Even though From White Plains is still enjoying it’s critically acclaimed run at The Kitchen Theatre, there are still plenty of developments with our upcoming production of The Faire (coming in February of 2014). Feel free to check out our The Faire show page for updates on the production as they develop.
Additionally, I sat down with Crystal Finn, playwright of The Faire, to chat a little bit about her work, her life, and working with Fault Line Theatre:
Tell us a little about The Faire and the inspiration behind it.
I spent a large part of my childhood at a Renaissance Faire, working with my parents selling pottery. It was an early education in what theater is. Even as a very young kid you had a sense that this place was totally magical and totally absurd. I remember years later reading “Barthalomew Fayre”, the Ben Jonson play, and thinking: I know these people! I became very interested in the idea of a Fair as a kind of in-between place where normal social rules don’t matter. The setting in my play is not the literal Renaissance Faire I grew up in–it’s more of an imagined space.

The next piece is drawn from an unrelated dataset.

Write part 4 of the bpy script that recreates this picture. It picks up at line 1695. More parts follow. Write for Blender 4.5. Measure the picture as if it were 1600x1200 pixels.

Many people are familiar with your excellent work as an actor, but perhaps less so with your excellent work as a writer. Was writing something you found later in your artistic life or something you’ve been doing all along?
I was always very interested in writing and did a lot of it on my own. When I moved to New York I took a writing class with Tina Howe at Hunter college and she opened up my thinking about so many things. She was the first person who I think instinctually knew that my writing was an extension of my acting–that they were part of the same muscle. But writing is much harder than acting, for me. You’re alone struggling with this thing–and the thing is basically you. It’s terrifying. But also rewarding because of that.
What was your most important discovery about The Faire that came out of the development process with Fault Line Theatre?
I learned so much about the tone of the play. About how the style reads off the page. Mostly we focused a lot on the main characters journey–an actress who works at the Faire and wants to get out. Aaron [Rossini, director of The Faire] and I talked a lot about how to make that character’s journey reflect the journey of the structure of the play as a whole. The process helped me make some crucial changes.
Your husband, Andy Bragen, is also a playwright. What’s it like having two playwrights in the house? Do you bounce ideas off one another or do you tend to keep to yourselves when you’re working on project?
We do bounce ideas off each other. He is very supportive and I think has been the main person who has given me the confidence to keep writing. He understands what it is to really wrestle with a play and that has been the best model for how to approach trying to do this.
What’s next for you? Do you have any plays that you’re currently developing?
I just finished a first draft of a play about two best girlfriends who are high school debate partners. The play is interested in female friendship, which I guess is becoming a theme for me. I’m also trying to write this play about a dystopian future where nature has disappeared and some people get to live forever. I think it might be as bad as it sounds. I have been too scared to re-read it.